ACA: A La Carte Would Be Status Quo

Washington – Big cable programmers shouldn’t have a worry if the Federal Communications Commission adopts so-called wholesale a la carte rules because many content owners claim they make their channels available in that manner today, the American Cable Association said Tuesday.

“Many programmers say they already offer channels on a stand-alone basis. ACA’s proposals would simply codify this practice, and give a remedy in case stand-alone channels were not offered on reasonable terms,” ACA told the FCC in a filing. “As programmers and broadcasters claim they already do this, they should have no legitimate objection to the [FCC’s] incorporating this into its regulations.”

ACA – which represents 1,100 cable companies with 8 million customers – has been battling Viacom, The Walt Disney Co. and other big programmers for many years on the wholesale distribution of cable programming. Small MSOs complain that the bundling of channels, also called tying, forces them to buy more programming than they want and pass along unwanted costs to unhappy consumers.

In separate comments, Disney repeated that the FCC has no legal authority to force it to wholesale channels one at a time. Disney submitted a study by Criterion Economics chairman Jeffrey Eisenach, who argued that any wholesale mandate had to be accompanied by FCC regulations to ensure that a la carte prices were reasonable.

“Regulation advocates have failed to establish that there is a market failure of any sort associated with the wholesale market for television programming,” Eisenach argued, adding that ACA’s proposal would “reduce economic welfare significantly, though the precise magnitude of the welfare loss would likely never be known.”

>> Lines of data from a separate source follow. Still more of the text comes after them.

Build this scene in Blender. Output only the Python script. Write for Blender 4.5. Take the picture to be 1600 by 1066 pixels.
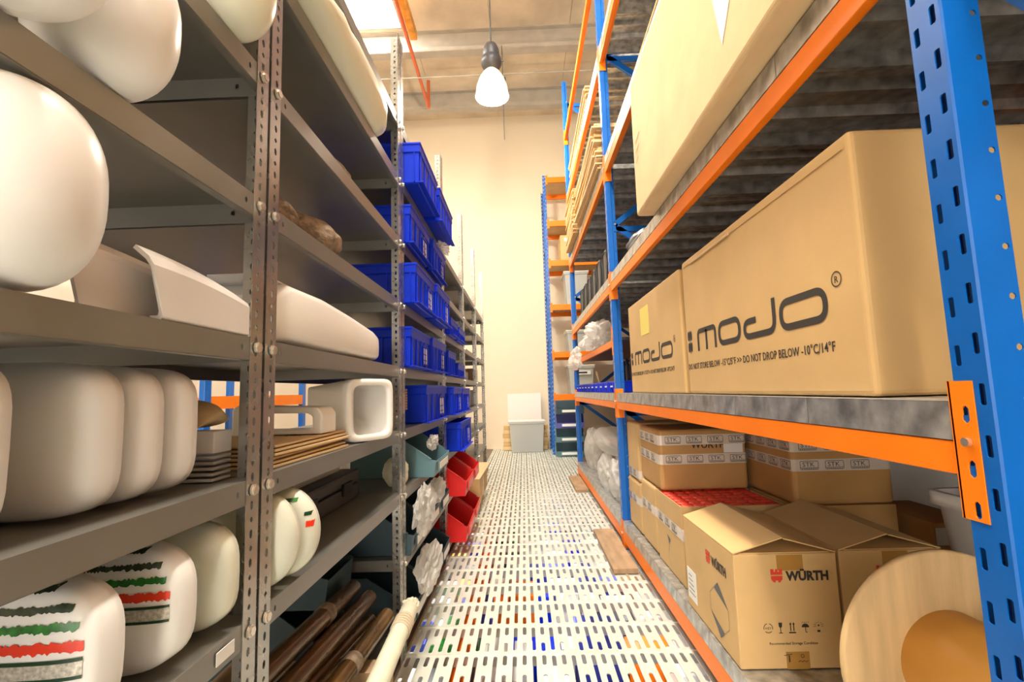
import bpy, math, random
from mathutils import Vector, Matrix, noise, Euler
random.seed(7)
for o in list(bpy.data.objects): bpy.data.objects.remove(o)
sc = bpy.context.scene
C = sc.collection
PI = math.pi

# ------------------------------------------------------------------ camera
cam = bpy.data.objects.new('camera', bpy.data.cameras.new('camera'))
C.objects.link(cam); sc.camera = cam
R3 = Matrix(((0.99923881, 0.02466953, -0.03021959), (-0.0326226, 0.10365592, -0.99407807), (-0.021391, 0.99430723, 0.1043818)))
cam.matrix_world = Matrix.Translation((0, 0, 1.1)) @ Matrix((R3[0], -R3[1], -R3[2])).transposed().to_4x4()
cam.data.sensor_width = 36; cam.data.lens = 36 * 747.0 / 1600; cam.data.clip_start = 0.02; cam.data.clip_end = 60

# ------------------------------------------------------------------ view, world
sc.view_settings.view_transform = 'Standard'; sc.view_settings.look = 'None'
sc.view_settings.gamma = 1; sc.view_settings.use_curve_mapping = False
sc.view_settings.exposure = 0.0
w = bpy.data.worlds.new('world'); sc.world = w; w.use_nodes = True
w.node_tree.nodes['Background'].inputs[0].default_value = (1, .93, .82, 1)
w.node_tree.nodes['Background'].inputs[1].default_value = 1.0

ZC = 6.785
def area(name, loc, size, power, col, rot=(0, 0, 0)):
    l = bpy.data.lights.new(name, 'AREA'); l.shape = 'RECTANGLE'; l.size, l.size_y = size
    l.energy = power; l.color = col
    o = bpy.data.objects.new(name, l); o.location = loc; o.rotation_euler = rot; C.objects.link(o); return o
# daylight comes through roof lights (one in view, one over the near aisle, the last added unseen behind as back light): glowing panels built below
SKY = [(-2.35, 5.47), (-.1, 2.9), (-.2, -1.9)]
def bulb(loc, power, r=.1):
    l = bpy.data.lights.new('lamp_bulb', 'POINT'); l.energy = power; l.color = (1, .90, .74); l.shadow_soft_size = r
    o = bpy.data.objects.new('lamp_bulb', l); o.location = loc; C.objects.link(o)
LAMPS = [(-.27, 5.5, 5.25), (-.1, 1.2, 5.25), (-.1, -2.2, 5.25)]  # the last lamp is out of view, added as back light
for (x, y, z), pw in zip(LAMPS, (330, 330, 190)): bulb((x, y, z - .68), pw, .13)

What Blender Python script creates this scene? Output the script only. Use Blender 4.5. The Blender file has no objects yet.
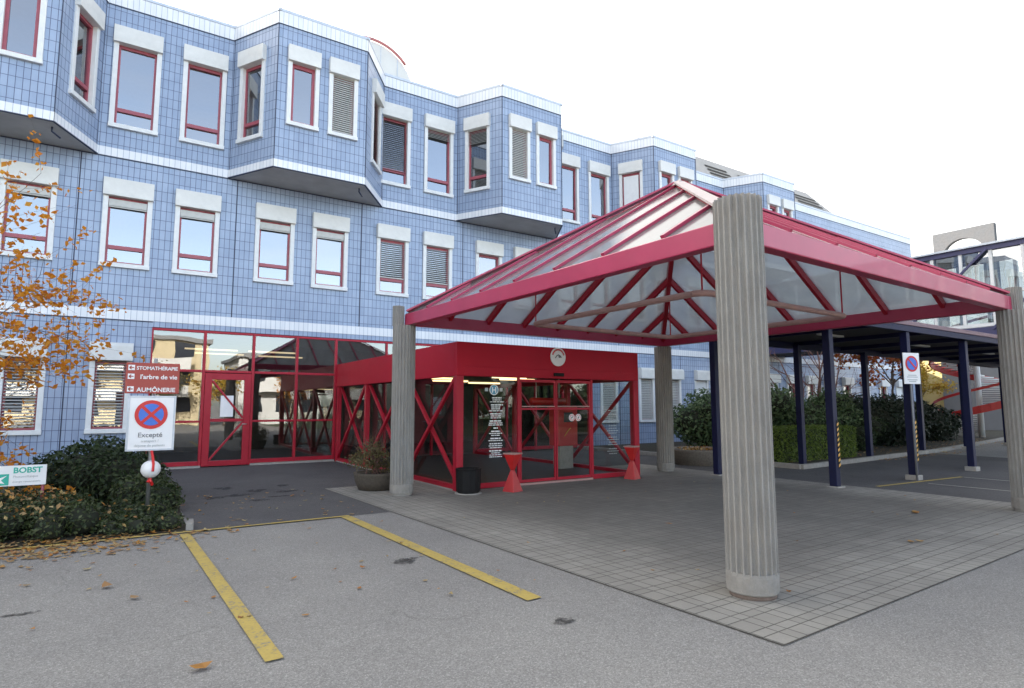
import bpy, bmesh, math, random
from mathutils import Vector, Matrix
R = math.radians
rnd = random.Random(7)
sc = bpy.context.scene
COL = sc.collection

# ------------------------------------------------------------------ mesh builder
class MB:
    def __init__(s): s.v = []; s.f = []; s.uv = []; s.m = []; s.cur = 0; s.sm = []
    def face(s, pts, uv=None, smooth=False):
        b = len(s.v); s.v += [tuple(p) for p in pts]; s.f.append(tuple(range(b, b + len(pts))))
        s.uv.append(uv); s.m.append(s.cur); s.sm.append(smooth)
    def mesh_faces(s, verts, faces, smooth=False):
        b = len(s.v); s.v += [tuple(p) for p in verts]
        for f in faces:
            s.f.append(tuple(i + b for i in f)); s.uv.append(None); s.m.append(s.cur); s.sm.append(smooth)
    def box(s, x0, x1, y0, y1, z0, z1):
        v = [(x0,y0,z0),(x1,y0,z0),(x1,y1,z0),(x0,y1,z0),(x0,y0,z1),(x1,y0,z1),(x1,y1,z1),(x0,y1,z1)]
        s.mesh_faces(v, [(0,3,2,1),(4,5,6,7),(0,1,5,4),(1,2,6,5),(2,3,7,6),(3,0,4,7)])
    def bar(s, p, q, w, h, up=(0,0,1), dz=0.0):
        p = Vector(p); q = Vector(q); d = (q - p).normalized(); up = Vector(up)
        sx = d.cross(up)
        if sx.length < 1e-4: sx = d.cross(Vector((0,1,0)))
        sx.normalize(); u = sx.cross(d).normalized()
        o = u * dz
        v = []
        for c in (p, q):
            for a, b in ((-1,-1),(1,-1),(1,1),(-1,1)): v.append(c + sx*(a*w/2) + u*(b*h/2) + o)
        s.mesh_faces(v, [(0,1,2,3),(7,6,5,4),(0,4,5,1),(1,5,6,2),(2,6,7,3),(3,7,4,0)])
    def tube(s, pts, r, n=10, cap=True):
        pts = [Vector(p) for p in pts]; rs = r if isinstance(r, (list, tuple)) else [r]*len(pts)
        V = []; F = []
        prev = None
        for i, c in enumerate(pts):
            d = (pts[min(i+1, len(pts)-1)] - pts[max(i-1, 0)]).normalized()
            ref = prev if prev is not None else (Vector((0,0,1)) if abs(d.z) < .9 else Vector((1,0,0)))
            sx = (ref - d*ref.dot(d)).normalized(); prev = sx; sy = d.cross(sx)
            for k in range(n):
                a = 2*math.pi*k/n; V.append(c + (sx*math.cos(a) + sy*math.sin(a))*rs[i])
        for i in range(len(pts)-1):
            for k in range(n):
                F.append((i*n+k, i*n+(k+1) % n, (i+1)*n+(k+1) % n, (i+1)*n+k))
        if cap: F.append(tuple(range(n-1, -1, -1))); F.append(tuple((len(pts)-1)*n+k for k in range(n)))
        s.mesh_faces(V, F, smooth=(n > 6))
    def lathe(s, prof, c, n=24, mod=None, cap=True, a0=0.0):
        V = []; F = []
        for r, z in prof:
            for k in range(n):
                a = 2*math.pi*k/n + a0; rr = r*(mod(k, z) if mod else 1)
                V.append((c[0]+rr*math.cos(a), c[1]+rr*math.sin(a), c[2]+z))
        m = len(prof)
        for i in range(m-1):
            for k in range(n): F.append((i*n+k, i*n+(k+1) % n, (i+1)*n+(k+1) % n, (i+1)*n+k))
        if cap: F.append(tuple(range(n-1, -1, -1))); F.append(tuple((m-1)*n+k for k in range(n)))
        s.mesh_faces(V, F, smooth=(n > 8 and mod is None))
    def disc(s, c, r, nrm, th=0.01, n=40, r_in=0.0):
        c = Vector(c); nrm = Vector(nrm).normalized()
        sx = nrm.cross(Vector((0,0,1))).normalized(); sy = nrm.cross(sx)
        V = []; F = []
        for off in (0, th):
            for k in range(n):
                a = 2*math.pi*k/n; dvec = sx*math.cos(a) + sy*math.sin(a)
                V.append(c + nrm*off + dvec*r)
                if r_in > 0: V.append(c + nrm*off + dvec*r_in)
        if r_in > 0:
            for k in range(n):
                j = (k+1) % n; o = 2*n
                F += [(2*k, 2*k+1, 2*j+1, 2*j), (o+2*k, o+2*j, o+2*j+1, o+2*k+1), (2*k, 2*j, o+2*j, o+2*k), (2*k+1, o+2*k+1, o+2*j+1, 2*j+1)]
        else:
            F = [tuple(range(n)), tuple(range(2*n-1, n-1, -1))] + [(k, n+k, n+(k+1) % n, (k+1) % n) for k in range(n)]
        s.mesh_faces(V, F)
    def mesh(s, name, mats):
        me = bpy.data.meshes.new(name); me.from_pydata(s.v, [], s.f)
        for m in (mats if isinstance(mats, (list, tuple)) else [mats]): me.materials.append(m)
        me.polygons.foreach_set('material_index', s.m); me.polygons.foreach_set('use_smooth', s.sm)
        if any(u is not None for u in s.uv):
            l = me.uv_layers.new(name='UVMap'); i = 0
            for f, u in zip(s.f, s.uv):
                for k in range(len(f)): l.data[i].uv = u[k] if u else (0, 0); i += 1
        me.update(); return me
    def build(s, name, mats, parent=None, bevel=0.0, weld=False):
        me = s.mesh(name, mats)
        if weld or not any(u is not None for u in s.uv):
            bm = bmesh.new(); bm.from_mesh(me)
            if weld: bmesh.ops.remove_doubles(bm, verts=bm.verts, dist=1e-4)
            bmesh.ops.recalc_face_normals(bm, faces=bm.faces); bm.to_mesh(me); bm.free()
        o = bpy.data.objects.new(name, me); COL.objects.link(o)
        if parent: o.parent = parent
        if bevel:
            b = o.modifiers.new('Bevel', 'BEVEL'); b.width = bevel; b.segments = 2; b.limit_method = 'ANGLE'; b.angle_limit = R(50)
        return o

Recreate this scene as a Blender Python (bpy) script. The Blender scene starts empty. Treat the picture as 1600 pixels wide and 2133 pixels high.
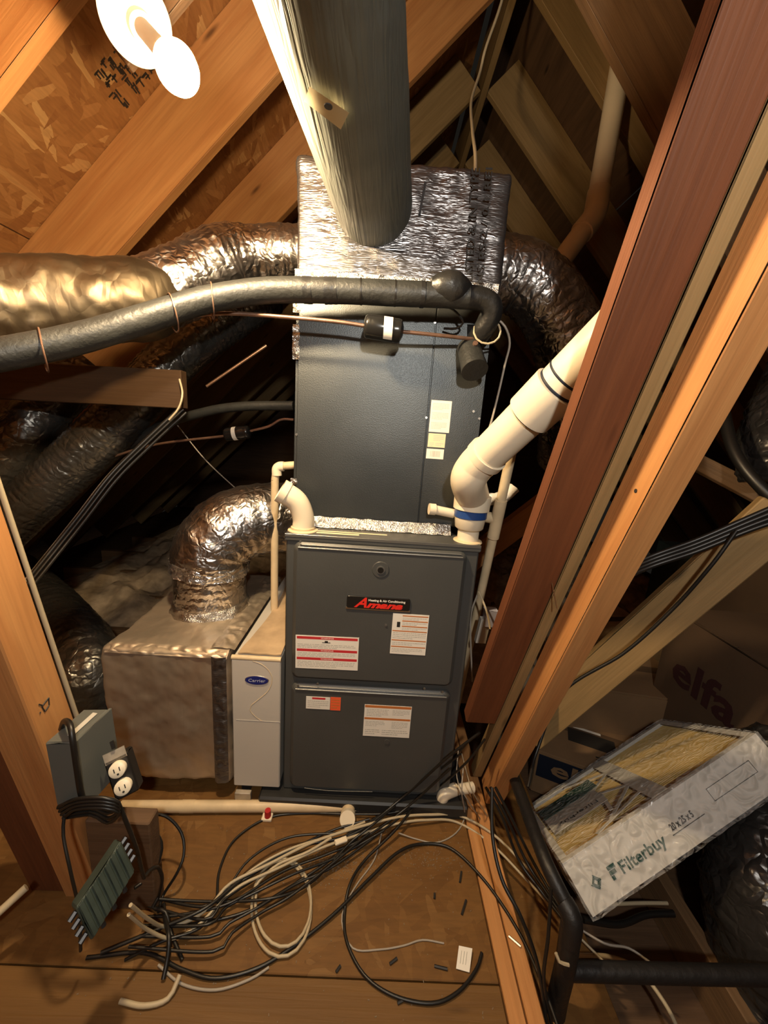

From ACA's perspective, the FCC needs to force programmers to make every channel available to cable and satellite distributors on a stand-alone basis. ACA’s plan would not bar programmers from offering package deals at the same time.

“Programmers and broadcasters want to be free to offer wholesale channel bundles. Under ACA’s proposals, they would remain free to do so. They would simply need to also offer channels on a stand-alone basis on reasonable prices, terms and conditions. Rather than restrict wholesale offerings, ACA’s proposals would expand them,” ACA’s filing said.

FCC chairman Kevin Martin, who has embraced ACA’s proposal, could try to pass a rule at any point. Although ACA has endorsed wholesale a la carte, it has not agreed that its members would turn around and retail those channels to customers on an a carte basis.

FCC Republican Robert McDowell has expressed concern that wholesale a la carte mandates would lead to price controls on cable channels, but FCC Democrat Michael Copps believes the FCC doesn’t need to set prices to make wholesale a la carte a viable venture.

In his paper for Disney, Eisenach said wholesale a la carte proponents were in denial about achieving their aims without price regulation. Someone, he said, would demand that the FCC decide whether an a la carte price for a channel was reasonable.

“[Wholesale a la carte rules] cannot be meaningfully implemented without the imposition – whether implicitly or explicitly, directly or indirectly, immediately or eventually – of wholesale price controls on television programming. And no matter what form they take, price controls over wholesale television programming would prove unworkable, distortionary, and damaging to the [FCC], the industry and consumers,” Eisenach said.

Price controls could come into play because programmers could defend their bundling preferences by pricing a la carte channels at very high levels, defeating the purpose of the FCC’s rules.

In its comments, ACA suggested programmers overcharge for a la carte channels today, providing powerful evidence that programmers’ a la carte offerings are not realistic options.

“For smaller distributors, programmers' `stand-alone’ offers are illusory because they're priced at levels that coerce purchase of the bundle,” ACA said.

ACA said the FCC also had to peek inside programming contracts to understand the market as it really works.

“We encourage the [FCC] not to be fooled,” ACA said. “We again suggest that the [FCC] require programmers to provide actual contracts, both for large and small distributors, to get behind the rhetoric and see the reality of tying and bundling, distribution obligations and price discrimination.”